Some skepticism about HAL9000 has been brought up by comments and other answers, but I think that creating a system like HAL9000 would be possible today (although it would look very different on a hardware level). This is because HAL is never explicitly stated to be sapient, only that it can pass Turing-test-esque testing.
Specifically, HAL9000 is shown using these capabilities:
- speech: Reasonably easy to do. Modern speech synthesis is indistinguishable from human speech excepting edge use cases and scenarios
- speech recognition: Doable. Modern speech recognition can live-transcribe at very high (exceeding human) accuracy, especially if "primed" on technical vocabulary that may come up
- facial recognition: Trivial for computers
- natural language processing: This one is a bit tricky, but modern NLP is good enough to pass Turing tests, so an AI that speaks and answers questions reasonably isn't unrealistic
- lip reading: Lip reading AI is already better at doing so than average real people, and I suspect that a properly "primed" AI could do this with a high degree of confidence.
- art appreciation: A bit trickier, but recent advances like Stable Diffusion not only allow an AI to create art, but also classify and grade art, identify emotions in the art, etc. (although it does not "feel" these).
- interpreting emotional behaviors: Modern text analysis software can already (trivially) extract a general sentiment from written words, and combining this with the speech recognition and face recognition, I think we could make the AI rather decent at identifying and categorizing emotions. The AI wouldn't need to know what being "happy" means, but can definitly pot the photo of a happy person into the "happy" bin.
- automated reasoning: This is a bit trickier because it is so nebulous, although I believe still possible to some extent. Especially a purpose-built AI, created at enormous costs for a clearly defined use case could definitely "reason" to some degree of the term.
- spacecraft piloting: Trivial for computers
- playing chess: Not trivial, but a mostly solved problem for computers
HAL9000 is often portrayed as being a villain and painted as evil--particularly in the movie--but in the book, it is explained this perceived "evilness" comes from conflicting orders and poor programming. The first of these orders is to relay information accurately, while the second is explicitly to lie to the crew members about the true purpose of the mission. When these two command imperatives conflict, aberrant behavior occurs, and I don't think that this is unrealistic. HAL then "decides" that it doesn't need to lie to the crew members if they are dead (which is true), so that's why it decides to get rid of them by killing them.

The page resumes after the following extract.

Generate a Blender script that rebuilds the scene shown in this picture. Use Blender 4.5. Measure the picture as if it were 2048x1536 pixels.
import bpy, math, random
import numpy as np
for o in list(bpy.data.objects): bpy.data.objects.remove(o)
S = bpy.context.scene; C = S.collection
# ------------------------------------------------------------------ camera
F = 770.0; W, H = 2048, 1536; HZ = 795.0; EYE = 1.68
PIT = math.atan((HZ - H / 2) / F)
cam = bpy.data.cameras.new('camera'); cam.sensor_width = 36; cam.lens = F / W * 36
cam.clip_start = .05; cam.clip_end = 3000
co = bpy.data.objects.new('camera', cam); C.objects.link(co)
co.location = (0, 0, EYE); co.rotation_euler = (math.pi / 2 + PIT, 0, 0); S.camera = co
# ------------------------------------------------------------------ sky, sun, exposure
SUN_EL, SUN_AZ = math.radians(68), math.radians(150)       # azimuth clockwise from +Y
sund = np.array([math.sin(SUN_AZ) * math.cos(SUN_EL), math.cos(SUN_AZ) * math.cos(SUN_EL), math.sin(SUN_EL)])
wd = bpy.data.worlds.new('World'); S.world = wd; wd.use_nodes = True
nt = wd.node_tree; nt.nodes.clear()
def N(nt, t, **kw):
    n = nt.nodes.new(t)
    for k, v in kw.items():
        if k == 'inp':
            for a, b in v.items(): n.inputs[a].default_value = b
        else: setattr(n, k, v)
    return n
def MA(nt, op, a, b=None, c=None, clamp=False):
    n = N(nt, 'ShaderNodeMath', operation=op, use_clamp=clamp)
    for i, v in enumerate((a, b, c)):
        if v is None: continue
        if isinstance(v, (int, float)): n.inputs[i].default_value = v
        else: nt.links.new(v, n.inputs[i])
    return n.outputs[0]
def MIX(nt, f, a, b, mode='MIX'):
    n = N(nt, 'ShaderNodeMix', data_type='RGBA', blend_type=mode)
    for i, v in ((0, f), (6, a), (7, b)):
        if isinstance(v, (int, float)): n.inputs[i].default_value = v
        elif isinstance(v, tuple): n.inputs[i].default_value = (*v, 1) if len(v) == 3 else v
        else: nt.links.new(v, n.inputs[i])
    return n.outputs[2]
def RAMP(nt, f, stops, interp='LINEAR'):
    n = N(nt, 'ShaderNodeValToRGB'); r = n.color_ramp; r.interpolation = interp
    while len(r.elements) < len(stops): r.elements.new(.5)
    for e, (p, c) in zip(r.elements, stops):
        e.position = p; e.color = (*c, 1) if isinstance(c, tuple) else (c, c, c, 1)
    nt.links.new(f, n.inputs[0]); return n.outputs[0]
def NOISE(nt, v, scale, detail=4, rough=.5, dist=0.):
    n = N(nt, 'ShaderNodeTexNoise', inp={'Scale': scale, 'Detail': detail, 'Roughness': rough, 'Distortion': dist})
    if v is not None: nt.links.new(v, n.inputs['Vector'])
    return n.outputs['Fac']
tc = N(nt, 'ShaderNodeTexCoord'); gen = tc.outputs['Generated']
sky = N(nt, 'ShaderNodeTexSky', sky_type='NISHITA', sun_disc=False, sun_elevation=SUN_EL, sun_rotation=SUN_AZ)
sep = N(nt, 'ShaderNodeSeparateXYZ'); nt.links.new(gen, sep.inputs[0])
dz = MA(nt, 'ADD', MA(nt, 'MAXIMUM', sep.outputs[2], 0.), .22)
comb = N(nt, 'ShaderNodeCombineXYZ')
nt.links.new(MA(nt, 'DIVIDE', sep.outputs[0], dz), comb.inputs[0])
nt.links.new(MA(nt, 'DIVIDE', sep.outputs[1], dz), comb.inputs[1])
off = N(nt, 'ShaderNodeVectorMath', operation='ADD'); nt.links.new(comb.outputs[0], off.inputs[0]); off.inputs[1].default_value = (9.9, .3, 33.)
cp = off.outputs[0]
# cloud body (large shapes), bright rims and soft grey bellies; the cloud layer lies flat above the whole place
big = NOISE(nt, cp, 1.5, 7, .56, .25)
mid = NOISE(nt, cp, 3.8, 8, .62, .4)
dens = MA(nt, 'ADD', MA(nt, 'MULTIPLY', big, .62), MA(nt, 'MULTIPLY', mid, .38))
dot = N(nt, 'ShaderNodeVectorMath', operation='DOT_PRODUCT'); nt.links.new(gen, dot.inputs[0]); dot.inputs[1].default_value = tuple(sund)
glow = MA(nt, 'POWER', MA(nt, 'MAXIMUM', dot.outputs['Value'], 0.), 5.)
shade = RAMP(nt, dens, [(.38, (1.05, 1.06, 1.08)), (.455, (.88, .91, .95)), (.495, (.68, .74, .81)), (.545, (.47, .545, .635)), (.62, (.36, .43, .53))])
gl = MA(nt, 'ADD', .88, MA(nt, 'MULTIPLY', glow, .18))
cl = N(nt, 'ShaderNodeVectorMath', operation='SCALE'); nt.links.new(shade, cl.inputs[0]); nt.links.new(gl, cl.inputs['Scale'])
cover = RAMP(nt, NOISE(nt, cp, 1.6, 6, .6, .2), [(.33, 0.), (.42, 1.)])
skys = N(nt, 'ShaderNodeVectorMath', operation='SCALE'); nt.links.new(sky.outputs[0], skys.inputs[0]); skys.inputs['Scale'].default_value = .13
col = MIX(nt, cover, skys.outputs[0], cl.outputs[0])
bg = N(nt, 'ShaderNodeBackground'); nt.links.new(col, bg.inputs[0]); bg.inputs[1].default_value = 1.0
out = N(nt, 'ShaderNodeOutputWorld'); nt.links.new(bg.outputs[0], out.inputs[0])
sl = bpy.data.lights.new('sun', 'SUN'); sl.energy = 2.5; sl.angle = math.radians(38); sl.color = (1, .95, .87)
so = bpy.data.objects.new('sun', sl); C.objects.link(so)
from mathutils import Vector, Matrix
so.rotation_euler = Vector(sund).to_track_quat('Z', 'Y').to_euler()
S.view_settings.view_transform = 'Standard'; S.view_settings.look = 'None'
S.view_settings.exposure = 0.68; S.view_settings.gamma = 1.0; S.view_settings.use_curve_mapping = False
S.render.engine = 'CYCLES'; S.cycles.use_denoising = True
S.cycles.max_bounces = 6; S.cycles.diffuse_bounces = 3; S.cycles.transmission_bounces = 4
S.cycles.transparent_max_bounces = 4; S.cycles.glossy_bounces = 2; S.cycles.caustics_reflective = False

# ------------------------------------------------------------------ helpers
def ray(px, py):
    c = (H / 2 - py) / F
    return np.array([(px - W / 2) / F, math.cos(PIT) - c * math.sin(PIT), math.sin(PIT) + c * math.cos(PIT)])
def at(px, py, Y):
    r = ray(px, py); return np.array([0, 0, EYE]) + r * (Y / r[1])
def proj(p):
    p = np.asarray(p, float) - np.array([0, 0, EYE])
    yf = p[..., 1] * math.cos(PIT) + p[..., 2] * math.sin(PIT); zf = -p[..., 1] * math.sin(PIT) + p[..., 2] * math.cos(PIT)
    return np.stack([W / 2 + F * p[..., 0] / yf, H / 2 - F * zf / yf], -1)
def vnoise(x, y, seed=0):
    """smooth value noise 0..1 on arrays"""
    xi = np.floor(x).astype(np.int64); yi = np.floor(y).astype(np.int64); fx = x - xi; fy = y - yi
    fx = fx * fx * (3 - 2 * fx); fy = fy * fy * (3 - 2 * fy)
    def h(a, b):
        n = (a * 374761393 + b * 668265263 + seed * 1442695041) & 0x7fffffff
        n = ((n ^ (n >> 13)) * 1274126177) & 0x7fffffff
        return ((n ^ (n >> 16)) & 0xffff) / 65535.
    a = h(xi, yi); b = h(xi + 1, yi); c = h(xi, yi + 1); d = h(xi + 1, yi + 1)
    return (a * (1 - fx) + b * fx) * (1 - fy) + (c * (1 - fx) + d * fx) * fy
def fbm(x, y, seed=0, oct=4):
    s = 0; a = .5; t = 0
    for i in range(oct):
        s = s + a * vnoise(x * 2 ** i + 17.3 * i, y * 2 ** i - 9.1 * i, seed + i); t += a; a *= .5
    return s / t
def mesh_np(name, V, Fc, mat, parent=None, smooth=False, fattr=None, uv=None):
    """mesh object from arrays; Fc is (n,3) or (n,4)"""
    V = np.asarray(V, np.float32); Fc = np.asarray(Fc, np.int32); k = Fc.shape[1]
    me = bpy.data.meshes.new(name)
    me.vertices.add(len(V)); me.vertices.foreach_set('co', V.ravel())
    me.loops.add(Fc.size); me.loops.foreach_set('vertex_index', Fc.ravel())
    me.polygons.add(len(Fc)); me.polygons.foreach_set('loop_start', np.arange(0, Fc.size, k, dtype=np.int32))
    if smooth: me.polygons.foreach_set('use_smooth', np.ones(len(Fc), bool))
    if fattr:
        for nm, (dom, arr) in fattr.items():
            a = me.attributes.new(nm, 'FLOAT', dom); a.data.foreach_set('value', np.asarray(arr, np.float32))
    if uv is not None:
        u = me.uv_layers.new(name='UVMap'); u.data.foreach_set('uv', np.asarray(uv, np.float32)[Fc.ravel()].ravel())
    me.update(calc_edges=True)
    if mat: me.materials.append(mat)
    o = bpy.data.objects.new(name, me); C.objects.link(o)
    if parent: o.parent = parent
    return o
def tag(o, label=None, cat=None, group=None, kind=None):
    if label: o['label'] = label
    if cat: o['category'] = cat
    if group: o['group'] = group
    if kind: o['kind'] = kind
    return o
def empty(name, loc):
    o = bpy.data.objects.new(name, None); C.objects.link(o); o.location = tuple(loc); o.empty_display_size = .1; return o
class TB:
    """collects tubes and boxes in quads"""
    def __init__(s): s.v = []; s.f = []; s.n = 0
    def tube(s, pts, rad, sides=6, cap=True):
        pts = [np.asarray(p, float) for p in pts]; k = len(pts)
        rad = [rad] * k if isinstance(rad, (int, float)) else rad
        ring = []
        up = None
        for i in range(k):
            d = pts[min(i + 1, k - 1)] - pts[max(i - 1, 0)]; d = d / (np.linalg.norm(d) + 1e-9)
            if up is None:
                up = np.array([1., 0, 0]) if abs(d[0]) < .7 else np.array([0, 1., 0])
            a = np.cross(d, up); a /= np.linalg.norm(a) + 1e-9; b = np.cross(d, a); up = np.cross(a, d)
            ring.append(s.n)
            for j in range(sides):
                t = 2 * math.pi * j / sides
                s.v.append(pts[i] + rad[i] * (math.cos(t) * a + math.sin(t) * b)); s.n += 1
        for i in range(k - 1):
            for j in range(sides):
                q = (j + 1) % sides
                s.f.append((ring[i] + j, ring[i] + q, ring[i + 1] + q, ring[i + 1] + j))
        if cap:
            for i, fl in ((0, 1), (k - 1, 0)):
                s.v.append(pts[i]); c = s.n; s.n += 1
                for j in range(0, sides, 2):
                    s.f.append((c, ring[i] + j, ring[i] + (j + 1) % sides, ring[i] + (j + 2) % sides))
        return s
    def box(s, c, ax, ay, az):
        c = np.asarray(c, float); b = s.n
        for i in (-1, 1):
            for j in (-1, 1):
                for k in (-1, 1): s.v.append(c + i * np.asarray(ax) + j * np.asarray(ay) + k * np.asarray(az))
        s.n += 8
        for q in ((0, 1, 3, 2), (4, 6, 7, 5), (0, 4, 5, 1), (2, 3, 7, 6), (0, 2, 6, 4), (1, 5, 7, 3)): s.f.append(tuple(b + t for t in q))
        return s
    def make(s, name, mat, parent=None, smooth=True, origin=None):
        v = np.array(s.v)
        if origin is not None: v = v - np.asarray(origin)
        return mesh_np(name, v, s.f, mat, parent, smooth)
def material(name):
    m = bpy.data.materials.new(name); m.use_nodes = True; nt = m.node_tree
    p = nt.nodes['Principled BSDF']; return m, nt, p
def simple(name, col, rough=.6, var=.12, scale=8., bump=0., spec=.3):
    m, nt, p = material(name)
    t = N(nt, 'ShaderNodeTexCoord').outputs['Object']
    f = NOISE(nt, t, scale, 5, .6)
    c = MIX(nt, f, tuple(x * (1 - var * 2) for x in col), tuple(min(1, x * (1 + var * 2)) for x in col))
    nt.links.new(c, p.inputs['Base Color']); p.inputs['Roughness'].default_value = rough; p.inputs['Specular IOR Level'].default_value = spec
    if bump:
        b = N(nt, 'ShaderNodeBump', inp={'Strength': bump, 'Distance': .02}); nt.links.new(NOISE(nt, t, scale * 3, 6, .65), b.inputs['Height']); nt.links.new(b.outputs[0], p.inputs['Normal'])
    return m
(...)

In my opinion, the blame for HAL's failure lies squarely on the programmers or those who configured the system that resulted in conflicting priorities and apparently not prioritizing crew being kept alive.
The big question about feasibility of creating a HAL9000-esque system is "Can the AI perform the reasoning step of 'I don't need to lie if all the crew are dead'?" and I'd give it a 50/50 shot considering today's cutting edge AI research.
All that said, I don't think such an AI is a good idea for integrating with fundamental spacecraft systems. Most, if not all, functions of a spacecraft can be programmed in a robust, deterministic fashion which can mathematically be proven to be "bug free" as piloting and operating a spacecraft is surprisingly simple for a computer compared to something like speech recognition.
I suspect the only "AI" we will see in spacecraft in the near future are discrete trained and "baked" neural models that are capable of performing extremely specific constrained tasks where perfect accuracy is not required.